Today, I can still hear steady state sine waves into near 18 KHz, I can hear "that noise" the flyback transformer supplies make on CRT TVs or monitors sitting at the viewing position (something many here will never experience).
I was part of the first generation that truly was exposed to high SPLs in concert settings. When the Beatles played Shea Stadium it was little more than a bunch of 30-watt VOX amps arrayed on stage (no, I wasn't there; I was five when they played Ed Sullivan).
Ten years later, at a concert in 10th grade consisting of Manfred Mann, Savoy Brown and a third warmup band that didn't yet have an album out and nobody had heard of yet, Kiss grandstanded with the loudest set I had ever heard. At 19, I had quit half way through the 12th grade to concentrate on an audio career, I landed a job by annoying the owner to death, part time, building cable. Two years later I was a partner. Five years after that, I was a freshman in University.
When I see kids today with In-Ear Monitors (IEMs) and headphones using them long term, often with supplemental amplification ... some people wear them on the entire job shift ... and when a car driving down the street announces itself with pressure waves ... well, all I can say is those people won't like what happens next.
* A lot of hours around loud piston, turboprop and jet engines. It did involve long spells between contracts, so when I was back at home, I would get calls to work shows right to recently, where my health introduced roadblocks. I had, for a time, a studio in the top floor of my house. I still have some audio clients from more than 30 years ago who call for consultation.
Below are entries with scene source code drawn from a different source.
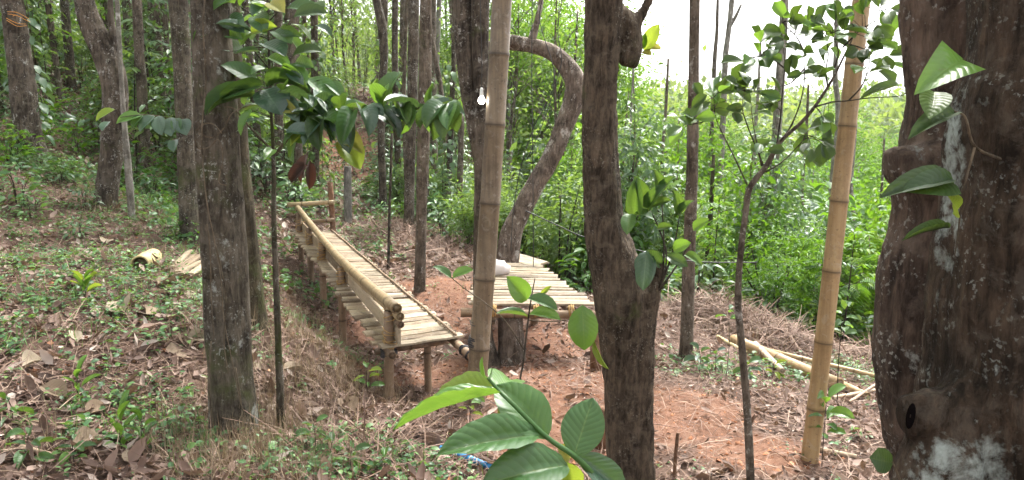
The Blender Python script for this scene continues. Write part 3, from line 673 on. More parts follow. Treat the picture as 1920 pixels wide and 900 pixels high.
def tiers(h, n, reach, L, seed, droop=0.35, wr=0.42, pairs=6):
    rs = np.random.default_rng(seed); pos, dr, nn, LL = [], [], [], []; parts = [tube([(0, 0, -.1), (0.02, 0.01, h * .5), (0, 0.02, h)], [.016, .012, .004], 4, 6)]
    for t in range(n):
        z = h * (0.18 + 0.8 * (t + 0.5) / n); rr = reach * (1 - 0.65 * (t / n)) * rs.uniform(.7, 1.1); a0 = rs.random() * 6.28
        for s in range(2):
            a = a0 + s * math.pi + rs.normal() * .25; e = np.array([math.cos(a), math.sin(a), 0]); side = np.array([-e[1], e[0], 0])
            P = [np.array([0, 0, z]) + e * rr * q + np.array([0, 0, 0.22 * rr * math.sin(q * 2.2) - 0.15 * rr * q * q]) for q in np.linspace(0, 1, pairs + 1)]
            parts.append(tube([tuple(q) for q in P[::2]], list(np.linspace(.006, .0025, len(P[::2]))), 2, 4))
            for q in range(1, pairs + 1):
                for sg in (-1, 1):
                    pos.append(P[q]); dr.append(side * sg + e * rs.uniform(.3, .9) + np.array([0, 0, -droop + rs.normal() * .2])); nn.append(np.array([0, 0, 1]) + rs.normal(size=3) * .3); LL.append(L * rs.uniform(.65, 1.15))
    LL = np.array(LL); v, f = bulk(pos, dr, nn, LL, LL * wr, T7)
    return join(*parts), (v, f, 7)
for i in range(4):      # coffee bush about 2 m tall
    s, b = tiers(2.0, 11, 0.75, 0.15, 200 + i); proto('coffee', i, s, [b], ['foliage_cool', 'foliage_shade', 'foliage_cool', 'foliage_sun'][i])
for i in range(3):      # loose understorey tree, 5 m
    C = lumps(60, 1.0, 1.0, 1.7, 3.2, 300 + i)
    parts = [tube([(0, 0, -.2), (.06, .03, 1.6), (-.05, .05, 3.2), (.03, 0, 4.8)], [.045, .038, .026, .008], 4, 7, .1)]
    for c in C[:24]: parts.append(tube([(0, 0, max(1.2, c[2] - .6)), tuple(c * np.array([.6, .6, 1]) - np.array([0, 0, .12])), tuple(c)], [.012, .008, .003], 2, 4))
    proto('slender', i, join(*parts), [clump_leaves(C, 13, .22, .07, .15, .45, T7, droop=.4)], ['foliage_shade', 'foliage_cool', 'foliage_shade'][i], 'bark_tan')
for i in range(3):      # leafy sapling in the sun, 4 m
    C = lumps(46, .8, .8, 1.6, 2.1, 350 + i)
    parts = [tube([(0, 0, -.2), (.05, .03, 1.2), (-.05, .05, 2.6), (.03, 0, 3.8)], [.03, .026, .018, .006], 4, 7, .1)]
    for c_ in C[:26]: parts.append(tube([(0, 0, max(.3, c_[2] - .5)), tuple(c_ * np.array([.6, .6, 1]) - np.array([0, 0, .12])), tuple(c_)], [.010, .007, .003], 2, 4))
    proto('sun_sapling', i, join(*parts), [clump_leaves(C, 24, .15, .10, .20, .42, T7, droop=.35)], ['foliage_sun', 'foliage_cool', 'foliage_sun'][i], 'bark_tan')
for i in range(3):      # valley tree, 9 m
    C = lumps(90, 2.4, 2.4, 2.8, 6.2, 400 + i); C = C[rng.permutation(len(C))]
    parts = [tube([(0, 0, -.5), (.1, .05, 3), (-.1, .1, 6), (.05, 0, 8.6)], [.12, .10, .06, .02], 5, 8, .1)]
    for c in C[:30]: parts.append(tube([(0, 0, max(2.4, c[2] - 1.5)), tuple(c * np.array([.55, .55, 1]) - np.array([0, 0, .4])), tuple(c)], [.035, .02, .006], 2, 5))
    proto('valley_tree', i, join(*parts), [clump_leaves(C, (48, 30, 60)[i], .34, (.12, .20, .09)[i], (.26, .40, .20)[i], .42, T4, droop=(.15, .4, .05)[i])], 'foliage_sun', 'bark_pale')
for i in range(2):      # arching palm or fern fronds
    rs = np.random.default_rng(500 + i); parts, pos, dr, nn, LL = [], [], [], [], []
    for k in range(9):
        a = k * .7 + rs.normal() * .2; e = np.array([math.cos(a), math.sin(a), 0]); side = np.array([-e[1], e[0], 0]); reach = rs.uniform(.7, 1.1)
        P = [e * reach * q + np.array([0, 0, 1.15 * math.sin(q * 2.0) * rs.uniform(.95, 1.05)]) for q in np.linspace(0, 1, 9)]
        parts.append(tube([tuple(q) for q in P[::2]], [.010, .008, .007, .005, .003], 2, 5))
        PP = catmull(P, 4)
        for q in range(8, len(PP)):
            for sg in (-1, 1): pos.append(PP[q]); dr.append(side * sg + e * .7 + np.array([0, 0, -.35])); nn.append(np.array([0, 0, 1.0])); LL.append(.34 * math.sin(math.pi * (q / len(PP)) ** .8) + .06)
    LL = np.array(LL); v, f = bulk(pos, dr, nn, LL, np.full(len(LL), .022), T7)
    proto('palm', i, join(*parts), [(v, f, 7)], 'foliage_sun', 'twig')
for i in range(3):      # knee-high herb, unit 0.5 m
    n = 70; az = rng.random(n) * 6.28; r_ = rng.random(n) ** .6 * .22; pos = np.stack([r_ * np.cos(az), r_ * np.sin(az), rng.uniform(.08, .48, n) * (1.1 - r_ * 2)], -1)
    L = rng.uniform(.07, .16, n); v, f = bulk(pos, np.stack([np.cos(az), np.sin(az), rng.uniform(-.5, .6, n)], -1), np.array([0, 0, 1.0]) + rng.normal(size=(n, 3)) * .35, L, L * .42, T7)
    proto('herb', i, stems(6, .42, .18, .006, 60 + i), [(v, f, 7)], ['weed', 'foliage_cool', 'foliage_sun'][i])
for i in range(2):      # climber: heart leaves in a sleeve round a trunk, 3 m tall, radius 1 (scaled in x, y)
    n = 260; az = rng.random(n) * 6.28; z = rng.random(n) ** .9 * 3.0; rr = rng.uniform(.10, .26, n)
    pos = np.stack([rr * np.cos(az), rr * np.sin(az), z], -1); L = rng.uniform(.08, .17, n)
    v, f = bulk(pos, np.stack([np.cos(az), np.sin(az), rng.uniform(-1.6, -.4, n)], -1), np.stack([np.cos(az), np.sin(az), np.full(n, .7)], -1) + rng.normal(size=(n, 3)) * .3, L, L * .75, T7)
    parts = [tube([(.12 * math.cos(q + zz), .12 * math.sin(q + zz), zz) for zz in np.linspace(0, 3, 9)], [.006] * 9, 3, 4) for q in (0, 2.2, 4.4)]
    proto('climber', i, join(*parts), [(v, f, 7)], ['foliage_shade', 'foliage_cool'][i], 'twig')

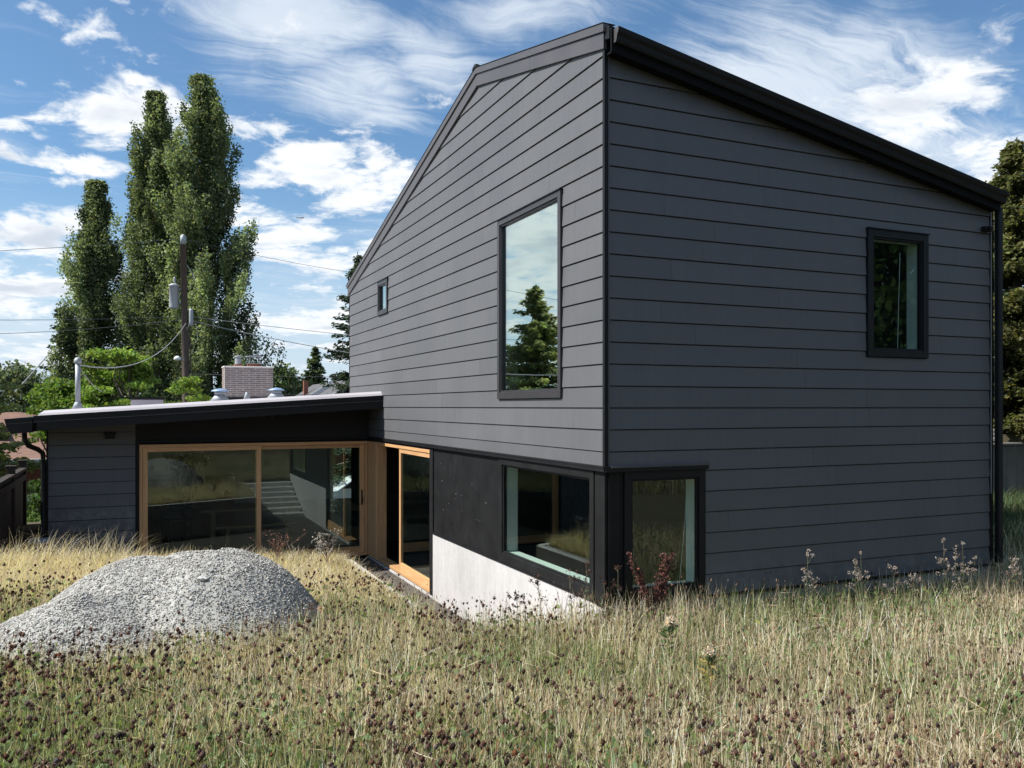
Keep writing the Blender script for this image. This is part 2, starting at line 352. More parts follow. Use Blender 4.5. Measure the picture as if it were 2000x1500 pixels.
# ------------------------------------------------------------------ ground
WY = 9.283                                   # plane of the low wing's facade
PIT = np.array([(-1.55, 0.15), (0.3, 0.15), (0.3, 9.6), (-9.5, 9.6), (-9.5, 8.2), (-6.6, 6.75), (-4.06, 5.65), (-1.62, 4.62)])
def in_poly(x, y, P):
    r = np.zeros(np.shape(x), bool); n = len(P)
    for i in range(n):
        x0, y0 = P[i]; x1, y1 = P[(i + 1) % n]
        if y0 == y1: continue
        c = ((y0 > y) != (y1 > y)) & (x < (x1 - x0) * (y - y0) / (y1 - y0) + x0); r ^= c
    return r
def ground_z(x, y):
    x = np.asarray(x, float); y = np.asarray(y, float)
    d = (x - CAM[0]) * FW[0] + (y - CAM[1]) * FW[1]
    z = -.15 + .055 * np.clip(8.4 - d, -.4, 9)
    z = z + np.clip(-(d + 1), 0, 40) * .16                     # bank rising behind the viewer
    z = z + .06 * (fbm(x, y, .5, 1) - .5) + .04 * (fbm(x, y, 2.0, 3) - .5)
    z = z + sstep(x, 5, 9) * .28 * sstep(y, -3, 1)                # a little higher towards the wall at the right
    z = z + sstep(x, 7.8, 8.2) * 1.3 * sstep(y, 4.72, 4.82)          # terrace held by the old concrete wall
    fall = sstep(y, 9.5, 26) * 2.4 + sstep(-x, 6.2, 11) * sstep(y, 7, 16) * .8
    z = z - fall * (1 - sstep(x, 6, 10)) - sstep(y, 26, 90) * 1.5
    pit = in_poly(x, y, PIT)
    z = np.where(pit, -1.10, z)
    under = (x > 0.1) & (x < 5.5) & (y > .1) & (y < 10.8); z = np.where(under, -1.3, z)
    wing = (x > -5.6) & (x < 3.0) & (y > 9.3) & (y < 20); z = np.where(wing, -1.3, z)
    return z
def axis(a, b, step, far, n):
    core = np.arange(a, b, step); g = np.geomspace(1, far, n)
    return np.concatenate([a - g[::-1], core, b - step + g])
gx = axis(-10, 13, .16, 3000, 40); gy = axis(-10, 22, .16, 3000, 40)
GX, GY = np.meshgrid(gx, gy); GZ = ground_z(GX, GY)
V = np.stack([GX.ravel(), GY.ravel(), GZ.ravel()], 1); nx, ny = len(gx), len(gy)
I = (np.arange(ny - 1)[:, None] * nx + np.arange(nx - 1)[None, :]).ravel()
def ground_mat():
    m, t, p, o = new_mat('ground litter')
    tc = t.add('ShaderNodeTexCoord').outputs['Object']
    a = t.noise(tc, 1.2, 8, .6); b = t.noise(tc, 40, 6, .7)
    c = t.mix(t.smooth(a, .35, .65), (.085, .065, .04, 1), (.06, .07, .025, 1)); c = t.mix(t.smooth(b, .45, .7), c, (.12, .09, .055, 1))
    t.put(p.inputs['Base Color'], c); p.inputs['Roughness'].default_value = .95; bump(t, p, b, 1, .03); return m
ground = np_mesh('ground', V, np.stack([I, I + 1, I + nx + 1, I + nx], 1), ground_mat(), smooth=True); tag(ground, kind='structure')
# distant hills
hx = np.linspace(-400, 300, 120); hy = np.linspace(420, 640, 20); HX, HY = np.meshgrid(hx, hy)
HZ = -6 + np.sin(np.clip((HY - 420) / 220, 0, 1) * math.pi) * (20 + 9 * fbm(HX, HY, .015, 5) + 5 * fbm(HX, HY, .08, 9) - np.clip(HX + 60, 0, 200) * .05)
nx2 = len(hx); I = (np.arange(len(hy) - 1)[:, None] * nx2 + np.arange(nx2 - 1)[None, :]).ravel()
hm, t, p, o = new_mat('hill'); hn = t.noise(t.add('ShaderNodeTexCoord').outputs['Object'], .12, 8, .7)
t.put(p.inputs['Base Color'], t.ramp(hn, [(.3, (.10, .13, .12)), (.7, (.20, .24, .24))])); p.inputs['Roughness'].default_value = 1
tag(np_mesh('hills', np.stack([HX.ravel(), HY.ravel(), HZ.ravel()], 1), np.stack([I, I + 1, I + nx2 + 1, I + nx2], 1), hm, smooth=True), kind='structure')

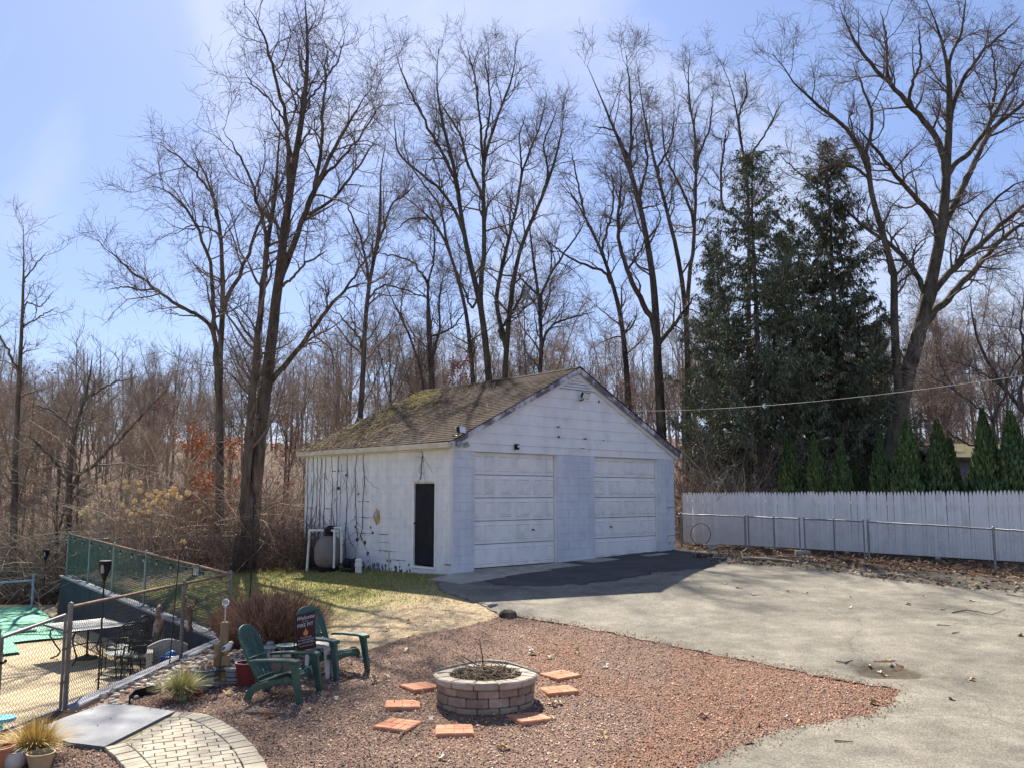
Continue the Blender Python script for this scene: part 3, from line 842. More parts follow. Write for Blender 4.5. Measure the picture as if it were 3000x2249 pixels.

** It's not simply a matter of avoiding a translation to digital and back again. If you record a live set to magnetic tape, that's a translation. If you transcript a master tape to vinyl, that's a translation. And so on. Each translation introduces unique distortions. We work to minimize these distortions to what we hope are inaudible levels, but sometimes we simply cannot, and at that point we fall back to Band-Aids®, which themselves introduce their own problems that need to be addressed. Sometimes the Band-Aids® stack up, always a bad idea.